1983.
I monsoni colpiscono duro in India, Nepal e Bangladesh. Per noi, abituati a precipitazioni intense distruttive solo quando c’è lo zampino dell’uomo, sono eventi difficili da comprendere. E come sempre, è la fotografia a correrci in aiuto e a mostrarci la tragedia con chiarezza.
E, incredibile a dirsi, lo fa con un sorriso.

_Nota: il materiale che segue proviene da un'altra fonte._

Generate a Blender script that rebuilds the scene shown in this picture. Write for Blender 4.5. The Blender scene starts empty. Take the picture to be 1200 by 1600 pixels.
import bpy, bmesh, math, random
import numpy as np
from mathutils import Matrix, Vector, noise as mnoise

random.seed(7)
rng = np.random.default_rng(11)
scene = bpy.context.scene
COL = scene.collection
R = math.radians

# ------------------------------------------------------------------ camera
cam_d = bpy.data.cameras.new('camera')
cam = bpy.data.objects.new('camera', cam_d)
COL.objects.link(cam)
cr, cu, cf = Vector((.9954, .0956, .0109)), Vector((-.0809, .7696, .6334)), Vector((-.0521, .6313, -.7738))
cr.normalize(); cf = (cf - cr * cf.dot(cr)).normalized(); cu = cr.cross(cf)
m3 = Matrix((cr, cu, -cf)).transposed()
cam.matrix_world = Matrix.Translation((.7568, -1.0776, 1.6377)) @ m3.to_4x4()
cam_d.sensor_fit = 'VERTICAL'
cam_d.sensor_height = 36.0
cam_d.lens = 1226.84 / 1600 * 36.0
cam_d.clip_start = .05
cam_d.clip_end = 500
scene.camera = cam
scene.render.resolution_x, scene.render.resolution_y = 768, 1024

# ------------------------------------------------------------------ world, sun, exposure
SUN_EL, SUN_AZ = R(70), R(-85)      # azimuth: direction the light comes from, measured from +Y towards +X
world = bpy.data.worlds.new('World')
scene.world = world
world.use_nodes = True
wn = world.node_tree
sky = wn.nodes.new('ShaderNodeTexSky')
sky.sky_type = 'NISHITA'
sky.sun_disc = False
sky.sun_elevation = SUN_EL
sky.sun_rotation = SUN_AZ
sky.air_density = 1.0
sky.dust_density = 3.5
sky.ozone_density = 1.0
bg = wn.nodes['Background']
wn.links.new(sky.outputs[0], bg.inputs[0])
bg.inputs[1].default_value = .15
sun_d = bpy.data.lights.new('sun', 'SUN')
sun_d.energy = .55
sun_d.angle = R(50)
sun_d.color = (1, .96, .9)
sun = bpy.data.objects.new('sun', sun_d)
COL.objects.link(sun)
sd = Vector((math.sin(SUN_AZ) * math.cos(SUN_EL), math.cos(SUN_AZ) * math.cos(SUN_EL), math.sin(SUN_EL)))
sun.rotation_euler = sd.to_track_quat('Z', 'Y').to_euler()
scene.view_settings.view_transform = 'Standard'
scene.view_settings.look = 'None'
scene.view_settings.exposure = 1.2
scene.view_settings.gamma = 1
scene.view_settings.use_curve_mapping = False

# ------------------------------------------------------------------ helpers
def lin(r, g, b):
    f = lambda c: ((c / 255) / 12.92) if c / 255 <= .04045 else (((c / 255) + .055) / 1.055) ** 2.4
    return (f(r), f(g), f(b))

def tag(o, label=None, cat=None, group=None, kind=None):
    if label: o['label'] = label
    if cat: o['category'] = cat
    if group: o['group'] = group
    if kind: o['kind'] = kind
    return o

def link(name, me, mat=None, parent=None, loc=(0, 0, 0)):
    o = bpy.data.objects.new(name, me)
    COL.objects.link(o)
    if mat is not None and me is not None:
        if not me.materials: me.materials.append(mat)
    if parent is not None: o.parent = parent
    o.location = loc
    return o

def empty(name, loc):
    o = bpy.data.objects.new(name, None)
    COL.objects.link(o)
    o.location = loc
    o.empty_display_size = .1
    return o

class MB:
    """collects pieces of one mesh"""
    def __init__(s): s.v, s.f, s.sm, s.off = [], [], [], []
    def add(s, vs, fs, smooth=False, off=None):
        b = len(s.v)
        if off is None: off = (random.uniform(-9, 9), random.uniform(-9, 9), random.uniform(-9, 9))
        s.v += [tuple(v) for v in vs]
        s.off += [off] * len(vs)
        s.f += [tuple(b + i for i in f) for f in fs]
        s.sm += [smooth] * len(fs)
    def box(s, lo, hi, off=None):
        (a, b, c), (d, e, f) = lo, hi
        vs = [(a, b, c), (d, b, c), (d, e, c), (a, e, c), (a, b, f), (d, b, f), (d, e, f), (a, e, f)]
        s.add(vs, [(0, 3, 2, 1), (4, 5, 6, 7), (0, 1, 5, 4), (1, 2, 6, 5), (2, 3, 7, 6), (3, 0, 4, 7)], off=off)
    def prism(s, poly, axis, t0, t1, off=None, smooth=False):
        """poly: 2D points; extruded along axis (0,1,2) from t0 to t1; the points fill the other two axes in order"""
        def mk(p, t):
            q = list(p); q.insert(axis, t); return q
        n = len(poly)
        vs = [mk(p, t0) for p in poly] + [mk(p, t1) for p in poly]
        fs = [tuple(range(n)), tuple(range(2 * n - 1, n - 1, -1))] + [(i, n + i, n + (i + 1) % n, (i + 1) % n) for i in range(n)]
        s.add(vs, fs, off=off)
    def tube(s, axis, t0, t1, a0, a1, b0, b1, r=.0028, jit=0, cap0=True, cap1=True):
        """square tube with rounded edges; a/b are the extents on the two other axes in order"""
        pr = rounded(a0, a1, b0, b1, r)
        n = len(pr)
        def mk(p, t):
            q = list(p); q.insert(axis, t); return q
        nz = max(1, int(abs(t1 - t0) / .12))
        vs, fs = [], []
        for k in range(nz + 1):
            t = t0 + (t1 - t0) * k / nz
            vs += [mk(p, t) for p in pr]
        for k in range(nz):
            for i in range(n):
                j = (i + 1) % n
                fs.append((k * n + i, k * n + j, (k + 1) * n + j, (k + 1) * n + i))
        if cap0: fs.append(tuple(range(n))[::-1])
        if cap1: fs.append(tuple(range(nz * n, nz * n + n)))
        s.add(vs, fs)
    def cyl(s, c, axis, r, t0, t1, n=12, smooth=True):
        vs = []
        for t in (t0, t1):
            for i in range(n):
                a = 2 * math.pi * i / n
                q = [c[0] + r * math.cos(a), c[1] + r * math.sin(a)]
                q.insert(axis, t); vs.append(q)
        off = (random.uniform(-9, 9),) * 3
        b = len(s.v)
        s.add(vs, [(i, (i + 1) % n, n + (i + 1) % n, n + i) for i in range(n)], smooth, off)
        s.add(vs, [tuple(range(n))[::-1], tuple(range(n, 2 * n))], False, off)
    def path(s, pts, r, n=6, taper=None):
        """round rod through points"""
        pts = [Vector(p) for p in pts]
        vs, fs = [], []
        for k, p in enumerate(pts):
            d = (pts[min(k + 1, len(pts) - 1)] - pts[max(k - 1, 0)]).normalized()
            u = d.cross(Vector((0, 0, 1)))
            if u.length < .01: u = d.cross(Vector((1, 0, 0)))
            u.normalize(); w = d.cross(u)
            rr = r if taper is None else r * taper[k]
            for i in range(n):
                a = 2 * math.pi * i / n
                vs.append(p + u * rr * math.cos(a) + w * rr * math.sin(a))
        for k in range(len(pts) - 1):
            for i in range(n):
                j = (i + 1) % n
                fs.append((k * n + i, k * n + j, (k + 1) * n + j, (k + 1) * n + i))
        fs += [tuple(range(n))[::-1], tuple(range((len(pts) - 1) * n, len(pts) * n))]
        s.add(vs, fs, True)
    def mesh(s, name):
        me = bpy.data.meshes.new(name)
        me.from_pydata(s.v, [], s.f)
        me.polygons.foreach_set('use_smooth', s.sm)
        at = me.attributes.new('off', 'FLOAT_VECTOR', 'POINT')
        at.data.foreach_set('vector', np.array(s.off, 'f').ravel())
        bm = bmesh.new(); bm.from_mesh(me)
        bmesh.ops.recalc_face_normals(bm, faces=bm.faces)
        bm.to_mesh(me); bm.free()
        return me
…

Steve McCurry – che primeggia fra i miei fotografi di culto – è l’autore di uno scatto che farà epoca, copertina del National Geographic e vincitrice di quattro World Press Photo Awards. Vediamola subito, dai:
Questa foto ha almeno tre storie. La prima: per scattare questa immagine McCurry si è voluto immergere in quella melma in cui galleggiavano cadaveri di animali, liquami di ogni genere, povere masserizie. Lo ha fatto perché: “Se la gente è sommersa fino al collo devi essere dentro con loro, non c’è separazione, non puoi stare sulla sponda e guardare ma devi diventare parte della storia e abbracciarla fino in fondo”.
La seconda storia spiega il sorriso dell’uomo, intento a salvare la sua ultima risorsa dopo aver perso tutto. I compaesani, dopo aver notato il fotografo puntare l’obbiettivo su di lui, presero a prenderlo in giro, predicendo un futuro da star. E lui sorrise per i lazzi. Questo momento di leggerenza all’interno di una tragedia è un bell’insegnamento, credo.
La terza e ultima storia, quella del lieto fine: qualche mese dopo, all’uomo fu recapitata una macchina da cucire nuova fiammante. Mittente? La ditta produttrice, fortunato marchio inserito in una immagine icona del ventesimo secolo.